Task goal ▸ Only lines holding the string "objects" are wanted; copy each one from the material.

-- START OF Information provided --

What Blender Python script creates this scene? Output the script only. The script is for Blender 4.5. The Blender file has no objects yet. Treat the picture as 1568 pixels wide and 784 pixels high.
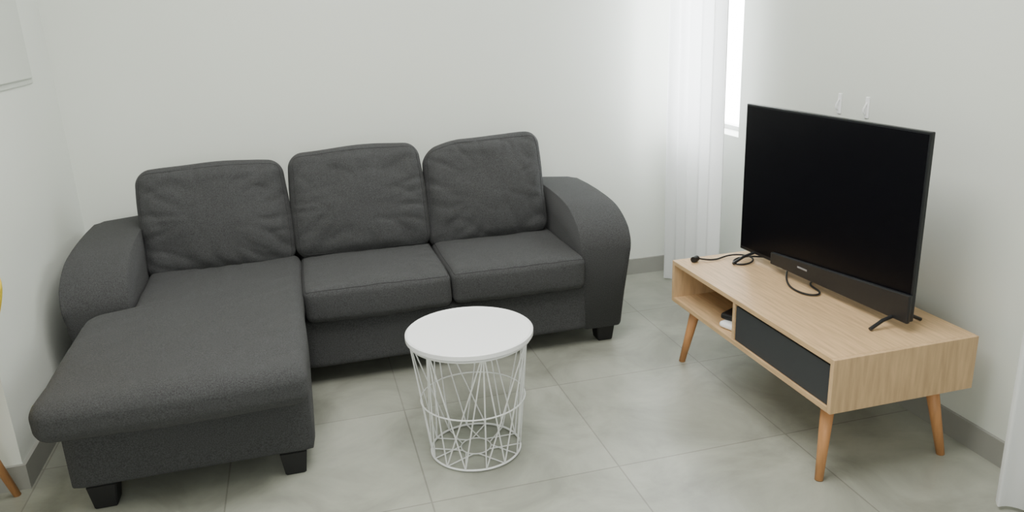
import bpy, bmesh, math, random
from mathutils import Vector, Matrix, noise
random.seed(4)
sc=bpy.context.scene
# ------------------------------------------------------------ materials
def mat(name,col,rough=.5,spec=.5,metal=0,bump=None,var=None,trans=None,sheen=0):
    m=bpy.data.materials.new(name);m.use_nodes=True
    nt=m.node_tree;b=nt.nodes["Principled BSDF"]
    b.inputs["Base Color"].default_value=(*col,1);b.inputs["Roughness"].default_value=rough
    b.inputs["Specular IOR Level"].default_value=spec;b.inputs["Metallic"].default_value=metal
    b.inputs["Sheen Weight"].default_value=sheen
    tc=nt.nodes.new("ShaderNodeTexCoord")
    def nz(scale,det,sc3=(1,1,1)):
        mp=nt.nodes.new("ShaderNodeMapping");mp.inputs["Scale"].default_value=sc3
        n=nt.nodes.new("ShaderNodeTexNoise");n.inputs["Scale"].default_value=scale;n.inputs["Detail"].default_value=det
        nt.links.new(tc.outputs["Object"],mp.inputs[0]);nt.links.new(mp.outputs[0],n.inputs["Vector"]);return n
    if var:
        scale,amt,sc3=var
        n=nz(scale,5,sc3);r=nt.nodes.new("ShaderNodeValToRGB")
        r.color_ramp.elements[0].position=.3;r.color_ramp.elements[1].position=.7
        r.color_ramp.elements[0].color=(*[c*(1-amt) for c in col],1);r.color_ramp.elements[1].color=(*[min(1,c*(1+amt)) for c in col],1)
        nt.links.new(n.outputs["Fac"],r.inputs[0]);nt.links.new(r.outputs[0],b.inputs["Base Color"])
    if bump:
        scale,st,sc3=bump
        n=nz(scale,4,sc3);bp=nt.nodes.new("ShaderNodeBump");bp.inputs["Strength"].default_value=st;bp.inputs["Distance"].default_value=.004
        nt.links.new(n.outputs["Fac"],bp.inputs["Height"]);nt.links.new(bp.outputs[0],b.inputs["Normal"])
    if trans:
        t=nt.nodes.new("ShaderNodeBsdfTranslucent");t.inputs[0].default_value=(*col,1)
        mx=nt.nodes.new("ShaderNodeMixShader");mx.inputs[0].default_value=trans
        out=nt.nodes["Material Output"]
        nt.links.new(b.outputs[0],mx.inputs[1]);nt.links.new(t.outputs[0],mx.inputs[2]);nt.links.new(mx.outputs[0],out.inputs[0])
    return m
M_wall=mat("wall_paint",(.745,.775,.72),.5,.3,bump=(60,.05,(1,1,1)),var=(1.2,.015,(1,1,1)))
M_ceil=mat("ceiling_paint",(.8,.8,.78),.8,.2)
M_base=mat("baseboard_tile",(.31,.31,.285),.4,.4,var=(6,.06,(1,1,1)))
M_fabric=mat("grey_fabric",(.060,.061,.0625),.95,.10,bump=(500,.6,(1,1,1)),var=(300,.35,(1,1,1)),sheen=.05)
M_seam=mat("seam_fabric",(.045,.045,.047),.95,.05)
M_foot=mat("black_plastic",(.010,.010,.011),.5,.4)
M_white=mat("white_lacquer",(.95,.96,.97),.35,.4)
M_wire=mat("white_wire",(.84,.85,.85),.4,.4)
M_oak=mat("oak_top",(.56,.375,.205),.5,.35,bump=(30,.1,(12,.8,12)),var=(7,.18,(14,1,14)))
M_oakend=mat("oak_end",(.55,.37,.205),.5,.35,var=(8,.15,(9,9,1)))
M_leg=mat("beech_leg",(.56,.27,.11),.45,.4,var=(8,.12,(10,10,1)))
M_drawer=mat("drawer_grey",(.035,.038,.042),.5,.4)
M_tv=mat("tv_plastic",(.010,.011,.013),.35,.4)
M_bar=mat("tv_bar",(.013,.014,.016),.4,.4)
M_logo=mat("logo_silver",(.25,.25,.26),.4,.5)
M_screen=mat("tv_screen",(.003,.003,.0045),.3,.12)
M_curtain=mat("sheer_curtain",(.93,.94,.95),.9,.1,trans=.45)
M_yellow=mat("yellow_shell",(.85,.62,.02),.45,.4)
M_frame=mat("window_frame",(.8,.8,.8),.4,.4)
M_panel=mat("panel_grey",(.62,.65,.60),.5,.3)
# floor tiles
M_floor=bpy.data.materials.new("floor_tiles");M_floor.use_nodes=True
nt=M_floor.node_tree;b=nt.nodes["Principled BSDF"];tc=nt.nodes.new("ShaderNodeTexCoord")
mp=nt.nodes.new("ShaderNodeMapping");nt.links.new(tc.outputs["Object"],mp.inputs[0])
G1,GY=.25,2.62
mp.inputs["Location"].default_value=(-G1+6,-GY+6,0)
br=nt.nodes.new("ShaderNodeTexBrick");br.offset=0;br.squash=1
br.inputs["Scale"].default_value=1;br.inputs["Brick Width"].default_value=.6;br.inputs["Row Height"].default_value=.6
br.inputs["Mortar Size"].default_value=.0030;br.inputs["Mortar Smooth"].default_value=.4
br.inputs["Color1"].default_value=(.285,.292,.248,1);br.inputs["Color2"].default_value=(.34,.348,.298,1);br.inputs["Mortar"].default_value=(.215,.215,.185,1)
nt.links.new(mp.outputs[0],br.inputs["Vector"])
n1=nt.nodes.new("ShaderNodeTexNoise");n1.inputs["Scale"].default_value=3.0;n1.inputs["Detail"].default_value=8;n1.inputs["Roughness"].default_value=.6;n1.inputs["Distortion"].default_value=.6
nt.links.new(tc.outputs["Object"],n1.inputs["Vector"])
rp=nt.nodes.new("ShaderNodeValToRGB");rp.color_ramp.elements[0].position=.34;rp.color_ramp.elements[1].position=.66
rp.color_ramp.elements[0].color=(.72,.72,.71,1);rp.color_ramp.elements[1].color=(1.22,1.22,1.22,1)
nt.links.new(n1.outputs["Fac"],rp.inputs[0])
mx=nt.nodes.new("ShaderNodeMix");mx.data_type='RGBA';mx.blend_type='MULTIPLY';mx.inputs[0].default_value=1
nt.links.new(br.outputs["Color"],mx.inputs[6]);nt.links.new(rp.outputs[0],mx.inputs[7]);nt.links.new(mx.outputs[2],b.inputs["Base Color"])
b.inputs["Roughness"].default_value=.33;b.inputs["Specular IOR Level"].default_value=.5
# ------------------------------------------------------------ helpers
def empty(name,loc):
    e=bpy.data.objects.new(name,None);e.location=loc;e.empty_display_size=.1;sc.collection.objects.link(e);return e
def par(o,e):
    if e is not None:
        o.parent=e;o.matrix_parent_inverse=Matrix.Translation(-Vector(e.location))
def fin(bm,name,m,e=None,smooth=False,mats=None):
    bmesh.ops.recalc_face_normals(bm,faces=bm.faces)
    me=bpy.data.meshes.new(name);bm.to_mesh(me);bm.free()
    for x in (mats or [m]): me.materials.append(x)
    if smooth:
        for p in me.polygons:p.use_smooth=True
    o=bpy.data.objects.new(name,me);sc.collection.objects.link(o);par(o,e);return o
def box(name,a,b,m,e=None,bev=0,seg=2):
    bm=bmesh.new();bmesh.ops.create_cube(bm,size=1)
    for v in bm.verts: v.co=Vector([(a[i]+b[i])/2+v.co[i]*(b[i]-a[i]) for i in range(3)])
    if bev: bmesh.ops.bevel(bm,geom=bm.edges[:],offset=bev,segments=seg,affect='EDGES',profile=.5)
    return fin(bm,name,m,e)
def tube(name,pts,r,m,e=None,closed=False,res=3,smooth=False):
    cu=bpy.data.curves.new(name,'CURVE');cu.dimensions='3D';cu.bevel_depth=r;cu.bevel_resolution=res;cu.use_fill_caps=True
    sp=cu.splines.new('NURBS' if smooth else 'POLY');sp.points.add(len(pts)-1)
    for i,p in enumerate(pts): sp.points[i].co=(*p,1)
    sp.use_cyclic_u=closed
    if smooth: sp.use_endpoint_u=True;sp.order_u=4
    cu.materials.append(m);o=bpy.data.objects.new(name,cu);sc.collection.objects.link(o);par(o,e);return o
def cone(bm,p0,p1,r0,r1,n=16):
    p0=Vector(p0);p1=Vector(p1);d=(p1-p0).normalized();a=d.orthogonal().normalized();b=d.cross(a)
    A=[];B=[]
    for i in range(n):
        t=2*math.pi*i/n;o=a*math.cos(t)+b*math.sin(t);A.append(bm.verts.new(p0+o*r0));B.append(bm.verts.new(p1+o*r1))
    for i in range(n): bm.faces.new((A[i],A[(i+1)%n],B[(i+1)%n],B[i]))
    bm.faces.new(A[::-1]);bm.faces.new(B)
def softbox(name,half,r,m,e,xf,n=28,puff=(0,0,0),wr=0,seed=0,wscale=6,front=None,seam=None):
    """rounded upholstered block; xf maps local point -> world"""
    h=Vector(half);s=Vector((seed*7.3,seed*3.1,seed))
    def deform(u):
        p=Vector([u[i]*h[i] for i in range(3)])
        inn=Vector([max(-(h[i]-r),min(h[i]-r,p[i])) for i in range(3)])
        d=p-inn
        nn=d.normalized() if d.length>1e-9 else Vector((0,0,0))
        p=inn+nn*r
        ux,uy,uz=p.x/h.x,p.y/h.y,p.z/h.z
        bx=max(0,1-ux*ux);by=max(0,1-uy*uy);bz=max(0,1-uz*uz)
        p.x+=ux*abs(ux)*puff[0]*(by*bz)**.5
        p.y+=uy*abs(uy)*puff[1]*(bx*bz)**.7
        p.z+=uz*abs(uz)*puff[2]*(bx*by)**.5
        if wr:
            p+=nn*noise.noise(Vector((p.x,p.y,p.z))*4+s)*wr*.9
            if front is not None:
                a,b2=(ux,uz) if front==1 else (ux,uy)
                rr=min(1,math.sqrt(a*a+b2*b2));th=math.atan2(b2,a)
                q=Vector((th*2.6,rr*1.1,0))+s
                rid=max(0,1-abs(noise.noise(q))*5)
                q2=Vector((p.x*5+p.z*9,p.z*5-p.x*3+p.y*6,2))+s
                rid2=max(0,1-abs(noise.noise(q2))*5)
                w=-(rid*.9*rr**2*(1-rr**8*.3)+rid2*.5*rr)*wr
                w+=noise.noise(Vector((p.x*wscale,p.y*wscale,p.z*wscale))+s*1.7)*wr*.8
                k=abs(nn[front])
                p[front]+=math.copysign(k,nn[front])*w if k else 0
        return xf(p)
    bm=bmesh.new();bmesh.ops.create_cube(bm,size=2)
    bmesh.ops.subdivide_edges(bm,edges=bm.edges[:],cuts=n,use_grid_fill=True)
    for v in bm.verts: v.co=deform(v.co.copy())
    o=fin(bm,name,m,e,True)
    if seam:
        ax,sg=seam;pts=[]
        o1,o2=[i for i in range(3) if i!=ax]
        K=26
        for (fa,va,fb) in ((o1,-1,o2),(o2,1,o1),(o1,1,o2),(o2,-1,o1)):
            for i in range(K):
                t=-1+2*i/K
                if (fa,va) in ((o1,1),(o2,-1)): t=-t
                u=[0,0,0];u[ax]=sg;u[fa]=va;u[fb]=t
                pts.append(deform(Vector(u)))
        tube("seam",pts,.0014,M_seam,e,True,2)
    return o
# ------------------------------------------------------------ room
XL,XR,YB,ZC=-.97,1.95,3.74,2.6
XL2,YF,YS=-2.6,-1.9,2.52
T=.15
box("floor",(XL2-T,YF-T,-.1),(XR+T,YB+T,0),M_floor)
box("ceiling",(XL2-T,YF-T,ZC),(XR+T,YB+T,ZC+.1),M_ceil)
box("wall_back",(XL-T,YB,0),(XR+T,YB+T,ZC),M_wall)
box("wall_left",(XL2,YS,0),(XL,YB,ZC),M_wall)
box("wall_left_outer",(XL2-T,YF,0),(XL2,YB,ZC),M_wall)
box("wall_front",(XL2-T,YF-T,0),(XR+T,YF,ZC),M_wall)
WY0,WY1,WZ0,WZ1=3.225,3.68,.79,2.15
bm=bmesh.new()
def addbox(bm,a,b,mi=0):
    r=bmesh.ops.create_cube(bm,size=1)
    for v in r['verts']: v.co=Vector([(a[i]+b[i])/2+v.co[i]*(b[i]-a[i]) for i in range(3)])
addbox(bm,(XR,YF,0),(XR+T,WY0,ZC));addbox(bm,(XR,WY1,0),(XR+T,YB,ZC))
addbox(bm,(XR,WY0,0),(XR+T,WY1,WZ0));addbox(bm,(XR,WY0,WZ1),(XR+T,WY1,ZC))
fin(bm,"wall_right",M_wall)
bm=bmesh.new();fx=XR+.10
addbox(bm,(fx,WY0,WZ0),(fx+.04,WY0+.02,WZ1));addbox(bm,(fx,WY1-.02,WZ0),(fx+.04,WY1,WZ1))
addbox(bm,(fx,WY0,WZ0),(fx+.04,WY1,WZ0+.02));addbox(bm,(fx,WY0,WZ1-.02),(fx+.04,WY1,WZ1))
fin(bm,"window_1",M_frame)
bh,bt=.085,.012
box("baseboard_back",(XL,YB-bt,0),(XR,YB,bh),M_base)
box("baseboard_right",(XR-bt,YF,0),(XR,YB-bt,bh),M_base)
box("baseboard_left",(XL,YS-bt,0),(XL+bt,YB-bt,bh),M_base)
box("baseboard_left_return",(XL2,YS-bt,0),(XL,YS,bh),M_base)
e=empty("electrical_panel",(XL,3.1,1.5))
box("door",(XL,2.75,1.22),(XL+.014,3.42,1.85),M_panel,e,.004)
box("door_frame",(XL,2.73,1.20),(XL+.006,3.44,1.87),M_panel,e,.002)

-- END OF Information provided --

Written answer ▸
What Blender Python script creates this scene? Output the script only. The script is for Blender 4.5. The Blender file has no objects yet. Treat the picture as 1568 pixels wide and 784 pixels high.
    e=bpy.data.objects.new(name,None);e.location=loc;e.empty_display_size=.1;sc.collection.objects.link(e);return e
    o=bpy.data.objects.new(name,me);sc.collection.objects.link(o);par(o,e);return o
    cu.materials.append(m);o=bpy.data.objects.new(name,cu);sc.collection.objects.link(o);par(o,e);return o